Constructive proof to show the quotient of two regular languages is regular

Question

I have a question regarding the quotient of two regular languages, $R$ and $L$.

I saw the answers to this question: are regular languages closed under division and the proof sketch is not constructive, because $L$ can be any language. I'm thinking about a constructive proof when $L$ is regular: how can we construct that $F2$ group in the case when $L$ is regular?

We can't go over every word $x$ in $L$ and check if $\delta(q,x)\in F1$ in the case when $L$ is infinite...

Answer 1

The quotient of two languages $R$ and $L$ is $$R/L = \left\{x\in \Sigma^{*} : \exists y \in L. xy \in R\right\}$$

Here is a constructive solution using a non-deterministic finite automaton (NFA) to show $R/L$ is regular when both $R$ and $L$ are regular.

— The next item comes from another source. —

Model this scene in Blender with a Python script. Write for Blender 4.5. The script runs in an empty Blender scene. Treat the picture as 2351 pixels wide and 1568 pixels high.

Let $(Q_1,\Sigma,\delta_1,s_1,F_1)$ and $(Q_2,\Sigma,\delta_2,s_2,F_2)$ be deterministic finite automata for $R$ and $L$ respectively. Define a NFA

$$D=(Q_1 \times \{s_2\} \times \{1\} \cup Q_1 \times Q_2\times \{2\}, \Sigma, \delta, (s_1,s_2, 1), F_1 \times F_2\times \{2\})$$ where the transitions are:

• $\delta((q_1,s_2,1),\sigma) = \{ (\delta_1(q_1,\sigma),s_2, 1)\}$.
• $\delta((q_1,s_2,1),\epsilon) = \{ (q_1,s_2, 2)\}$.
• $\delta((q_1,q_2,2),\sigma) = \{ (\delta_1(q_1,\sigma),\delta_2(q_2,\sigma), 2)\}$.

I'll leave it as an exercise for you to verify the language accepted by $D$ is $R/L$.

Answer 2

In the question you link to, the automaton for the operation "division" (usually known as "quotient") $L_1/L_2$ is obtained from a FSA $M_1 = (Q,\Sigma,\delta,q_0,F_1)$ for $L_1$ by changing the final states. The new states are given as $F_2=\{q\in Q \mid \delta(q,x)\in F_1 \text{ for some } x\in L_2\}$.

The quotient is regular for regular $L_1$ even when $L_2$ is arbitrarily complex.

We can't go over every word $x$ in $L_2$ and check if $\delta(q,x)\in F_1$ in the case when $L$ is infinite...

You are right that in general the construction is not effective. We just know how the final states are chosen, but we cannot definitely say which states are final. But in case $L_2$ is regular, we can determine which states are final, as regular languages are closed under intersection.

For any state $q$ change $M_1$ simply by setting $q$ as its new initial state (instead of $q_0$): $M_q = (Q,\Sigma,\delta,q,F_1)$. Now $q$ is final (in $F_2$) iff the intersection $L(M_q) \cap L_2$ is nonempty. Because any $x$ is the intersection is precisely an $x\in L_2$ for which $\delta(q,x)\in F_1$ as required.